>> BEGIN

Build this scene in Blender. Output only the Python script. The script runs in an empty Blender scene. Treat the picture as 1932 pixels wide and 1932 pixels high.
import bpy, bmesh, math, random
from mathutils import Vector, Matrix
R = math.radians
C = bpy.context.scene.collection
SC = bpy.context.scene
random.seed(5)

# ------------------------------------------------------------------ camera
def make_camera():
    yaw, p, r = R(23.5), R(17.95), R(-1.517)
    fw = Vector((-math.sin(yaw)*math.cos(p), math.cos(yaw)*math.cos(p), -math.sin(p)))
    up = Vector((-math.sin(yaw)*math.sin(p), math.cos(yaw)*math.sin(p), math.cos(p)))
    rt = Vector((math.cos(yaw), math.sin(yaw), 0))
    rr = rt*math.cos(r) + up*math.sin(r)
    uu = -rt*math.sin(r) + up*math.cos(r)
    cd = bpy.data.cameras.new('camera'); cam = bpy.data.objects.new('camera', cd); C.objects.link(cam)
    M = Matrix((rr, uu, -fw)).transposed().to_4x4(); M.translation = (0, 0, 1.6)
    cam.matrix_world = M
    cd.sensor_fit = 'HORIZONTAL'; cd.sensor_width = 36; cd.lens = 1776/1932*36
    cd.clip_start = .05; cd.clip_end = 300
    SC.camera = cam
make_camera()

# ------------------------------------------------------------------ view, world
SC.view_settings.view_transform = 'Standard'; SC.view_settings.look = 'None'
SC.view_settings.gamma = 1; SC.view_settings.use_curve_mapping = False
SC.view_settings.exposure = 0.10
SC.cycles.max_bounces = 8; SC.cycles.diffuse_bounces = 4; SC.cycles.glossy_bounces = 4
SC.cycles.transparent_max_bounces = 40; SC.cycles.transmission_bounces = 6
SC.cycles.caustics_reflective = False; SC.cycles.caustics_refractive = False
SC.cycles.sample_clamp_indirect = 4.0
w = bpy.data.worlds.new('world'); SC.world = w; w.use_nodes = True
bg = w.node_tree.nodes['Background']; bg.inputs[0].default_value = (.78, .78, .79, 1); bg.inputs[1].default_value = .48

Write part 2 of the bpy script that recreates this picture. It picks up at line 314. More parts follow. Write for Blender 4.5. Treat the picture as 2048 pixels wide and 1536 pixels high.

>> END

(JOB): Emit the records above again, exactly, with no line skipped.

(SOLUTION FOR THIS EXERCISE):
Build this scene in Blender. Output only the Python script. The script runs in an empty Blender scene. Treat the picture as 1932 pixels wide and 1932 pixels high.
import bpy, bmesh, math, random
from mathutils import Vector, Matrix
R = math.radians
C = bpy.context.scene.collection
SC = bpy.context.scene
random.seed(5)

# ------------------------------------------------------------------ camera
def make_camera():
    yaw, p, r = R(23.5), R(17.95), R(-1.517)
    fw = Vector((-math.sin(yaw)*math.cos(p), math.cos(yaw)*math.cos(p), -math.sin(p)))
    up = Vector((-math.sin(yaw)*math.sin(p), math.cos(yaw)*math.sin(p), math.cos(p)))
    rt = Vector((math.cos(yaw), math.sin(yaw), 0))
    rr = rt*math.cos(r) + up*math.sin(r)
    uu = -rt*math.sin(r) + up*math.cos(r)
    cd = bpy.data.cameras.new('camera'); cam = bpy.data.objects.new('camera', cd); C.objects.link(cam)
    M = Matrix((rr, uu, -fw)).transposed().to_4x4(); M.translation = (0, 0, 1.6)
    cam.matrix_world = M
    cd.sensor_fit = 'HORIZONTAL'; cd.sensor_width = 36; cd.lens = 1776/1932*36
    cd.clip_start = .05; cd.clip_end = 300
    SC.camera = cam
make_camera()

# ------------------------------------------------------------------ view, world
SC.view_settings.view_transform = 'Standard'; SC.view_settings.look = 'None'
SC.view_settings.gamma = 1; SC.view_settings.use_curve_mapping = False
SC.view_settings.exposure = 0.10
SC.cycles.max_bounces = 8; SC.cycles.diffuse_bounces = 4; SC.cycles.glossy_bounces = 4
SC.cycles.transparent_max_bounces = 40; SC.cycles.transmission_bounces = 6
SC.cycles.caustics_reflective = False; SC.cycles.caustics_refractive = False
SC.cycles.sample_clamp_indirect = 4.0
w = bpy.data.worlds.new('world'); SC.world = w; w.use_nodes = True
bg = w.node_tree.nodes['Background']; bg.inputs[0].default_value = (.78, .78, .79, 1); bg.inputs[1].default_value = .48

Write part 2 of the bpy script that recreates this picture. It picks up at line 314. More parts follow. Write for Blender 4.5. Treat the picture as 2048 pixels wide and 1536 pixels high.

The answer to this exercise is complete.